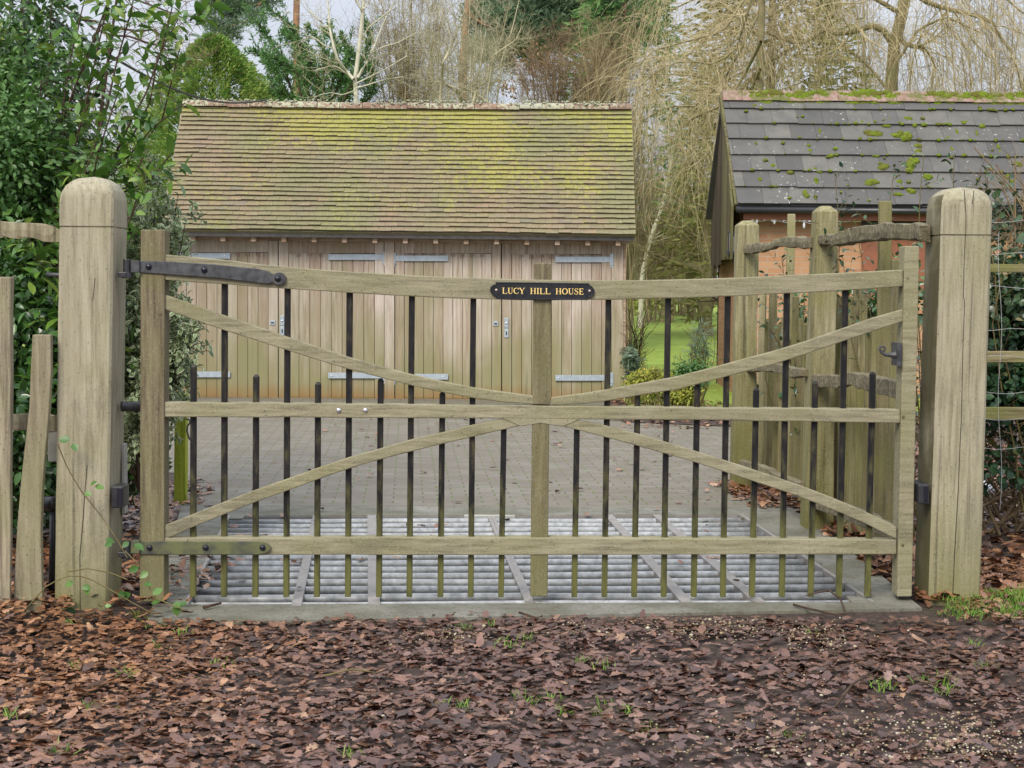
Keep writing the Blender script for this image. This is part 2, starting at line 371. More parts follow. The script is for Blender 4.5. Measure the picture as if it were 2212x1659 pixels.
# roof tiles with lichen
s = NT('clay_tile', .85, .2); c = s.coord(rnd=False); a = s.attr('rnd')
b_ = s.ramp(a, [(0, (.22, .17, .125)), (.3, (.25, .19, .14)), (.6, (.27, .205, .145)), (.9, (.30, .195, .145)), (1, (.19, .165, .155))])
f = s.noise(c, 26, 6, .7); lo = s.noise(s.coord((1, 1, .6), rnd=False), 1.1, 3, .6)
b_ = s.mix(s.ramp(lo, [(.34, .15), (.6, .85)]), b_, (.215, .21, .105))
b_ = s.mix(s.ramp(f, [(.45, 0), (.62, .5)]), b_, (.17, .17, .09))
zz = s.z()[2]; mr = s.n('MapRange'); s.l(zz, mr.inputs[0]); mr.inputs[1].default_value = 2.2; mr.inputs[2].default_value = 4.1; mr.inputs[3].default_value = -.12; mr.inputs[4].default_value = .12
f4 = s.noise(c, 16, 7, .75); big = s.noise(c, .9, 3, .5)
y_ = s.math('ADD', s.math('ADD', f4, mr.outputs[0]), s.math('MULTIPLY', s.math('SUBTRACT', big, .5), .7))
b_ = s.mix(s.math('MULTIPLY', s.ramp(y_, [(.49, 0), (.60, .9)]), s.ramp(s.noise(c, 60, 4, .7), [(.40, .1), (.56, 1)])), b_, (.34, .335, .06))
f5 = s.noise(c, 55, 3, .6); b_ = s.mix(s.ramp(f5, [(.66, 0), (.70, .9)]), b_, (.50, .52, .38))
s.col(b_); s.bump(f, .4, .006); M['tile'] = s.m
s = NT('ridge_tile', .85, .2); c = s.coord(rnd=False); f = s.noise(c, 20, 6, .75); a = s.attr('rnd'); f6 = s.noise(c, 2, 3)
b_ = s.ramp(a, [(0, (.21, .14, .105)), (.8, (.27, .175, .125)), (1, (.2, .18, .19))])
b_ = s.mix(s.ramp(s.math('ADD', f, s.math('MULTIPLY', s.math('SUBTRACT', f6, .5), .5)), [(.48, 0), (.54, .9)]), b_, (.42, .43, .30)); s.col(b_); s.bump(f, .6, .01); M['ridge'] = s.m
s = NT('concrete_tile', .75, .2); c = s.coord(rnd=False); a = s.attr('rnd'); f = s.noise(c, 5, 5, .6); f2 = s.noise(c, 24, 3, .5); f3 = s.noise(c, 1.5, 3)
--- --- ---
What you are asked to do:
Write the full listing out again with every line unchanged, but include no pictures.

Exercise output:
Keep writing the Blender script for this image. This is part 2, starting at line 371. More parts follow. The script is for Blender 4.5. Measure the picture as if it were 2212x1659 pixels.
# roof tiles with lichen
s = NT('clay_tile', .85, .2); c = s.coord(rnd=False); a = s.attr('rnd')
b_ = s.ramp(a, [(0, (.22, .17, .125)), (.3, (.25, .19, .14)), (.6, (.27, .205, .145)), (.9, (.30, .195, .145)), (1, (.19, .165, .155))])
f = s.noise(c, 26, 6, .7); lo = s.noise(s.coord((1, 1, .6), rnd=False), 1.1, 3, .6)
b_ = s.mix(s.ramp(lo, [(.34, .15), (.6, .85)]), b_, (.215, .21, .105))
b_ = s.mix(s.ramp(f, [(.45, 0), (.62, .5)]), b_, (.17, .17, .09))
zz = s.z()[2]; mr = s.n('MapRange'); s.l(zz, mr.inputs[0]); mr.inputs[1].default_value = 2.2; mr.inputs[2].default_value = 4.1; mr.inputs[3].default_value = -.12; mr.inputs[4].default_value = .12
f4 = s.noise(c, 16, 7, .75); big = s.noise(c, .9, 3, .5)
y_ = s.math('ADD', s.math('ADD', f4, mr.outputs[0]), s.math('MULTIPLY', s.math('SUBTRACT', big, .5), .7))
b_ = s.mix(s.math('MULTIPLY', s.ramp(y_, [(.49, 0), (.60, .9)]), s.ramp(s.noise(c, 60, 4, .7), [(.40, .1), (.56, 1)])), b_, (.34, .335, .06))
f5 = s.noise(c, 55, 3, .6); b_ = s.mix(s.ramp(f5, [(.66, 0), (.70, .9)]), b_, (.50, .52, .38))
s.col(b_); s.bump(f, .4, .006); M['tile'] = s.m
s = NT('ridge_tile', .85, .2); c = s.coord(rnd=False); f = s.noise(c, 20, 6, .75); a = s.attr('rnd'); f6 = s.noise(c, 2, 3)
b_ = s.ramp(a, [(0, (.21, .14, .105)), (.8, (.27, .175, .125)), (1, (.2, .18, .19))])
b_ = s.mix(s.ramp(s.math('ADD', f, s.math('MULTIPLY', s.math('SUBTRACT', f6, .5), .5)), [(.48, 0), (.54, .9)]), b_, (.42, .43, .30)); s.col(b_); s.bump(f, .6, .01); M['ridge'] = s.m
s = NT('concrete_tile', .75, .2); c = s.coord(rnd=False); a = s.attr('rnd'); f = s.noise(c, 5, 5, .6); f2 = s.noise(c, 24, 3, .5); f3 = s.noise(c, 1.5, 3)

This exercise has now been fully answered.